13. Painted Palms — Horizons

Horizons is exactly that: a contemporary take on ’80s synth pop that plays to its strengths without suffering from its limitations. A lot of the throwback sounds being released today seem a bit too reliant on retro cheesiness as a crutch, but Painted Palms have used their forebears as seeds rather than templates. The resulting music is very much their own.

12. Leon Bridges — Coming Home

For 25-year-old Leon Bridges, the comparisons to Sam Cooke are inevitable because of this music. The young R&B singer and guitarist from Fort Worth, Texas fashions himself in only the finest vintage threads, and takes obvious aesthetic influence from Mr. Soul. The cover of Coming Home features the same color scheme, posture and imagery as Cooke’s 1964 Ain’t That Good News. But more importantly, Bridges sounds like the 21st century reincarnation of Cooke, with his smooth, soulful croon directly out the turbulent times of the early 1960s.
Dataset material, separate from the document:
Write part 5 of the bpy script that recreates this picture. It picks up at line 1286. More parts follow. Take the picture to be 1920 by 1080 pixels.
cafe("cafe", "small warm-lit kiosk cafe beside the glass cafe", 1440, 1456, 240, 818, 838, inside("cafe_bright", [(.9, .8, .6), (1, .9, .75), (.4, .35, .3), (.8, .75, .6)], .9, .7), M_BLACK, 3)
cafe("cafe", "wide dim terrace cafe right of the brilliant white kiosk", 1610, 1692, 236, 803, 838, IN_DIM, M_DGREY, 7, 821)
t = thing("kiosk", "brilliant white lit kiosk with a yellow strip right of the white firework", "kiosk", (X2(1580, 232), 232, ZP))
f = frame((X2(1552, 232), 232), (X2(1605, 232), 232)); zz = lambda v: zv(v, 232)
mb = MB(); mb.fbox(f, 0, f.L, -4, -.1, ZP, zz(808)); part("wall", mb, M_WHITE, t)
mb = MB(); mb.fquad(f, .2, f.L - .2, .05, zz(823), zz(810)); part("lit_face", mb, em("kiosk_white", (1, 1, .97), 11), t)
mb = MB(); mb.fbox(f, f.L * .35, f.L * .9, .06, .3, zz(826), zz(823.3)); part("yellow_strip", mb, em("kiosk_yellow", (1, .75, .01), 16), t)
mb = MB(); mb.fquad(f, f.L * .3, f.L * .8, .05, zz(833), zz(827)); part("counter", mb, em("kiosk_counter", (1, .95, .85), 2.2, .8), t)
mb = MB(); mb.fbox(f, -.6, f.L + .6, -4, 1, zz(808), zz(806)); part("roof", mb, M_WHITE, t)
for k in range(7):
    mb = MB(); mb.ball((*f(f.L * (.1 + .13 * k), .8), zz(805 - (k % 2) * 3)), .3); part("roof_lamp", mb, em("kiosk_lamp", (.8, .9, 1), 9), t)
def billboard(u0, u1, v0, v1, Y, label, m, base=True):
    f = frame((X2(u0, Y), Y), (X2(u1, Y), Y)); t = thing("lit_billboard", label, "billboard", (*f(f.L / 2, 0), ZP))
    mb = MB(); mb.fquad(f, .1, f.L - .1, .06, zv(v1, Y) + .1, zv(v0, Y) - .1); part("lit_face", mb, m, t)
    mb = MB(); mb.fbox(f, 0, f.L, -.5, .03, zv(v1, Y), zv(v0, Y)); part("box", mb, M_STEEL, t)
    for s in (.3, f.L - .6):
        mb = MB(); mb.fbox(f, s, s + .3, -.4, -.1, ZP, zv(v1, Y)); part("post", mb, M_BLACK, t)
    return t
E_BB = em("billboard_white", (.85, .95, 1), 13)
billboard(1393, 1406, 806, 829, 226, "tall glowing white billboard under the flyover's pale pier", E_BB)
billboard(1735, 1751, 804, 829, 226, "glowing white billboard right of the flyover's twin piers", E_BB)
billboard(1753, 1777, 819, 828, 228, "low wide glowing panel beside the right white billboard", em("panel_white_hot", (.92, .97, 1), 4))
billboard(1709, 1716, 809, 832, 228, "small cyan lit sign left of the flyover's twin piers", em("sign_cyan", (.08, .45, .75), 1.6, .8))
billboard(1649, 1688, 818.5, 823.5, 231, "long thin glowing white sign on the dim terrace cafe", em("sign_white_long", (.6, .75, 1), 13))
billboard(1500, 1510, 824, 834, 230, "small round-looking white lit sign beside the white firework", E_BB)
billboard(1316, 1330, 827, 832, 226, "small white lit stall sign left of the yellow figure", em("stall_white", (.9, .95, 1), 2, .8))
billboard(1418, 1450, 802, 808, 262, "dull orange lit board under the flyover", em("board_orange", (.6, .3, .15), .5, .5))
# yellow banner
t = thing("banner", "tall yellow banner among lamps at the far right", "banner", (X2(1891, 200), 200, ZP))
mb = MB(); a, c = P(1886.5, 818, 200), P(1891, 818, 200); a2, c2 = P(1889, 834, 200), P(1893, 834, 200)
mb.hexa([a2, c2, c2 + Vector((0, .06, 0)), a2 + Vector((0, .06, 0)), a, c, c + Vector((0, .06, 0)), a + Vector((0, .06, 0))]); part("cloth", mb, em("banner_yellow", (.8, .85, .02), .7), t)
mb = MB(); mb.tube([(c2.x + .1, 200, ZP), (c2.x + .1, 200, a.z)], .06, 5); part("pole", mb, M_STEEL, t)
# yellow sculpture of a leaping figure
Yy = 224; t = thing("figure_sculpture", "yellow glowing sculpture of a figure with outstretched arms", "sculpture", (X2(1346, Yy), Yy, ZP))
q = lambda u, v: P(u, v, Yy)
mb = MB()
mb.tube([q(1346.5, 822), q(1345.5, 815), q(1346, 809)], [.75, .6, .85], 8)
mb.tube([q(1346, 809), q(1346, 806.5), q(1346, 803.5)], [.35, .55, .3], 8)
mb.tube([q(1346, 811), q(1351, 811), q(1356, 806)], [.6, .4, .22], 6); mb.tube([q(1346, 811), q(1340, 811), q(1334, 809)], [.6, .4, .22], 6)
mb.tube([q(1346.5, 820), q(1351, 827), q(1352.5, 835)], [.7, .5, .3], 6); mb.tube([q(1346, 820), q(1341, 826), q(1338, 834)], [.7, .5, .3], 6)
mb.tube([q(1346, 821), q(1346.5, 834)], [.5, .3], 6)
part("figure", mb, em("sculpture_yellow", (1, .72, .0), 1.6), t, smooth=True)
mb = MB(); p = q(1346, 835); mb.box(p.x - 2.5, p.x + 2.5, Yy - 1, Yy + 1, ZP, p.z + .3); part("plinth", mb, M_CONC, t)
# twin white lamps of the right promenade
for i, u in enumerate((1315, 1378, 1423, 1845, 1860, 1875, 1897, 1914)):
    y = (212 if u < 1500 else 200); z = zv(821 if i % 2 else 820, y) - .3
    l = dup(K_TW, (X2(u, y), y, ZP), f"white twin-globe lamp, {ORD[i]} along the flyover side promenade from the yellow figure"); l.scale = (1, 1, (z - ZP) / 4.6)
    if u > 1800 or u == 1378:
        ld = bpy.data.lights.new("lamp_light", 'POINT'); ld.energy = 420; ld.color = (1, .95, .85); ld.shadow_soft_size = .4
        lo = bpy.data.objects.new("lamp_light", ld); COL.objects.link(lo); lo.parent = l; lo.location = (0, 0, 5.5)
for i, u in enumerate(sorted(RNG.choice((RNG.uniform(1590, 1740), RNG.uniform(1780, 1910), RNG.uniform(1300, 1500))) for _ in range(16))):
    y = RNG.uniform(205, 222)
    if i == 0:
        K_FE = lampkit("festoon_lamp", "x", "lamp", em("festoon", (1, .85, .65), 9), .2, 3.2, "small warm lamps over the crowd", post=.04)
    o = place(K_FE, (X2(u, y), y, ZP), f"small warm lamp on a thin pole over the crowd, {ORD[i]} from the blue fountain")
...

11. Soko — My Dreams Dictate My Reality

Soko chopped her long, brunette waves into a self-proclaimed “illegitimate daughter of Andy Warhol” look and worked with legendary Cure producer Ross Robinson in his Venice Beach home studio for months, inventing a smoldering pop-goth sound that employs reverb and political defiance without batting an eye. Soko’s songwriting has been pointedly fatalist for a while now, and that’s all still here on My Dreams Dictate My Reality, but now it’s often balanced with a child-like glee — a spontaneous, mischievous energy that infuses the mood. This album captures the neon-lit doomsday vibrations of Los Angeles, especially on “Monster Love” and “Lovetrap,” the songs Ariel Pink guests on. (Soko returned the favor by guesting on several tracks from his new album Pom Pom, too.) But where Pink drawls and whines, Soko’s clipped, foreign vocals slice through the volatile synths. Elsewhere, she sings in the tear-streaked whisper of a woman used to handling her own pain, managing her own disappointment. Even Soko’s rebellion has a dreaminess to it, every bit of luster tinted with sadness and an urge toward the otherworldly.